Belarusian news media has reported that one of the other two men killed by live ammunition was a 30-year-old Belarusian, Mikhail Zhyzneuski.

The Ministry of Internal Affairs has denied that it was using live ammunition but has threatened to use live rounds following the shootings.

In a statement on its website it said: "If it is confirmed that participants in mass disorder have used firearms the police will be justified in using firearms in accordance with Article 15 of the Law on the Police.” There has not been any confirmation that any of the protesters have had firearms, and the identity of the shooter remains unknown.

"The Ukrainian authorities must remember that law enforcement officers should use firearms only when strictly unavoidable in order to prevent an imminent threat to life or a life-threatening injury," said Heather McGill.

"Impunity for law enforcement officers in Ukraine is already a serious problem, and the decision to permit the use of live ammunition in this context is alarming."

The overwhelmingly peaceful demonstrations in Kyiv turned violent on Sunday night after the government introduced a series of new laws criminalizing protests and severely limiting freedom of assembly, association and expression on Thursday. The new laws came into effect on Wednesday, 22 January.
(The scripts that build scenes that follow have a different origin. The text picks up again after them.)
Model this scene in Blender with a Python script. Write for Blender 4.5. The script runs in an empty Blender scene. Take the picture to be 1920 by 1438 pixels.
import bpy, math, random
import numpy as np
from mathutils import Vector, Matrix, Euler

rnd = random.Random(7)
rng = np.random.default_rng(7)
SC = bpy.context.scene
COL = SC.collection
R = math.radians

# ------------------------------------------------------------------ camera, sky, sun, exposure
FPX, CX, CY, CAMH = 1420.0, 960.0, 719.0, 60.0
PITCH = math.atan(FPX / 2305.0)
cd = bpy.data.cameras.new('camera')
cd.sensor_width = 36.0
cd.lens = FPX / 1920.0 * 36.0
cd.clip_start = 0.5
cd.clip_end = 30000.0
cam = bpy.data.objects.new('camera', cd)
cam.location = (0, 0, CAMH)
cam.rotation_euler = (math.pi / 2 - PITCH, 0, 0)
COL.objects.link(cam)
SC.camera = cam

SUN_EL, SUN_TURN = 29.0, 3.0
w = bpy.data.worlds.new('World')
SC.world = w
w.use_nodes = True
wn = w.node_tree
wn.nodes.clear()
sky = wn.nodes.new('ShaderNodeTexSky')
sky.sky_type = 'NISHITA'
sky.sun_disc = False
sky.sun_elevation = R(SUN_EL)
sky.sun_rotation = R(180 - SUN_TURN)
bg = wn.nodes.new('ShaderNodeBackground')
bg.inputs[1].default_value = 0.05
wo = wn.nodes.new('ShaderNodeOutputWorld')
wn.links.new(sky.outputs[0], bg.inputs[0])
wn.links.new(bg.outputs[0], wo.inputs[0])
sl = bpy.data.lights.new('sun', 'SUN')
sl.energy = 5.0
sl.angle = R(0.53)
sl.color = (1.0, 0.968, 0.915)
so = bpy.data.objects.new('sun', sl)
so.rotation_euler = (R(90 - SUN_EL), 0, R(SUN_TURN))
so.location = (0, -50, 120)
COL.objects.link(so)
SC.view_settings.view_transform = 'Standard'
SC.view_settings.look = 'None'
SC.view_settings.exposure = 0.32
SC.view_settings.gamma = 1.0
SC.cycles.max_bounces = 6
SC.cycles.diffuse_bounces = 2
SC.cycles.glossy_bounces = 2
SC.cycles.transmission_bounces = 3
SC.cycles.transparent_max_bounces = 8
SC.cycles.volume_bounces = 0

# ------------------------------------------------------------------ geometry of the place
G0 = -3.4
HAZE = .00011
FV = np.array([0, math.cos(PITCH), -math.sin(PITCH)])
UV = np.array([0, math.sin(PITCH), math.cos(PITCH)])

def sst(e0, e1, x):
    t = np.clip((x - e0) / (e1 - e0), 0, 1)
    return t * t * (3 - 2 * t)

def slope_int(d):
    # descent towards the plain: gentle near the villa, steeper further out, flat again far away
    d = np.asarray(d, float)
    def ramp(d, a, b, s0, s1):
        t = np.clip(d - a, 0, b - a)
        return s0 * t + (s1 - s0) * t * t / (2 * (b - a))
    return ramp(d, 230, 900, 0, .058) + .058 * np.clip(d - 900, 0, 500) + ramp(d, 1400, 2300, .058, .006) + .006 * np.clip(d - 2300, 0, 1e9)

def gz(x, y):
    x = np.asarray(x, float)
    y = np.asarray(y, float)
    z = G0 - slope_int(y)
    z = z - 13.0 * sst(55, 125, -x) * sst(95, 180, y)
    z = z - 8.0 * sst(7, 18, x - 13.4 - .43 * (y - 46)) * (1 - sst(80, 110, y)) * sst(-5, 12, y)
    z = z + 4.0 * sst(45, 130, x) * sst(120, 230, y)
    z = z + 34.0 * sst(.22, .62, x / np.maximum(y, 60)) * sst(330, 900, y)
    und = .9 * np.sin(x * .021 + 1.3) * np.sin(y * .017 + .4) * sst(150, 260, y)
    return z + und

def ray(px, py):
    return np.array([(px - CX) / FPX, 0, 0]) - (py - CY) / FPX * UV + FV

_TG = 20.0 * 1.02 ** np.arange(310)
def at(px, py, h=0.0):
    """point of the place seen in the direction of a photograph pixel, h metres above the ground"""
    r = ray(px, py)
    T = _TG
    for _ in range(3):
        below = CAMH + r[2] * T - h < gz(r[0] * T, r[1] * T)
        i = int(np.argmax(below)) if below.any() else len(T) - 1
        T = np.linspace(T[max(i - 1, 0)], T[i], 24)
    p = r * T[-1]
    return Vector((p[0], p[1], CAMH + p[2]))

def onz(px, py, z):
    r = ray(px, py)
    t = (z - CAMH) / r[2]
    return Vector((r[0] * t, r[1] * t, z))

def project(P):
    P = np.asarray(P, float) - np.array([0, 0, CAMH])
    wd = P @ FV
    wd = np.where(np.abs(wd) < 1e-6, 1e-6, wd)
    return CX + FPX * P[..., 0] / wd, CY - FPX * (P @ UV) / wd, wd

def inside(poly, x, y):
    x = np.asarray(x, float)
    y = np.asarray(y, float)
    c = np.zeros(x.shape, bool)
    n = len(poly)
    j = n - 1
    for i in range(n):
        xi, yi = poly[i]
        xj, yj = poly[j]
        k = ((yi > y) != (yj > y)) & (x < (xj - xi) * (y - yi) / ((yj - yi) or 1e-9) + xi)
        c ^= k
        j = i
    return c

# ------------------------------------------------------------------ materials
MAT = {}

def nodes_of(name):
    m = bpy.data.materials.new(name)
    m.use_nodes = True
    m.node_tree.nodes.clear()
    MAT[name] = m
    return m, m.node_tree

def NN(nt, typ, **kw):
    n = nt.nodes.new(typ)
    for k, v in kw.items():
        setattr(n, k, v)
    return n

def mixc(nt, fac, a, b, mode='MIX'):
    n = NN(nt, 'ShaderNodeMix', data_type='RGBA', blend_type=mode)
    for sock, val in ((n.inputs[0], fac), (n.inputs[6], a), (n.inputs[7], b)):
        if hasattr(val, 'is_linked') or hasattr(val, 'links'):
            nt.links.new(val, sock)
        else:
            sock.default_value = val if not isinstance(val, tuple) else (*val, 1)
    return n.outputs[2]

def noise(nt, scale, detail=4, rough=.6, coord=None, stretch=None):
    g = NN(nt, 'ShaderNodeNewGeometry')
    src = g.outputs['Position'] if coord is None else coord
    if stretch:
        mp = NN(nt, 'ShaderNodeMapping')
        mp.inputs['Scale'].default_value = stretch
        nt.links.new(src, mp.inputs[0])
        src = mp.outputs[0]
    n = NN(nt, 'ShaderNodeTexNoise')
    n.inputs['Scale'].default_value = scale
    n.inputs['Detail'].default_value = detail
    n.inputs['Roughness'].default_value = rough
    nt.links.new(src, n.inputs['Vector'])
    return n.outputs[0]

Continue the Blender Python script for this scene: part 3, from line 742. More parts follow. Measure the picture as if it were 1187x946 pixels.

"The Ukrainian authorities must do all in their power to stop the escalation of violence in Kyiv before more people are killed. If, as they say, they are interested in a peaceful resolution of the ongoing political crisis in the country they should respect the people’s rights and not seek to take away their freedoms through sweeping legislation, crushing of peaceful protest and allowing police to use abusive force with impunity," said Heather McGill.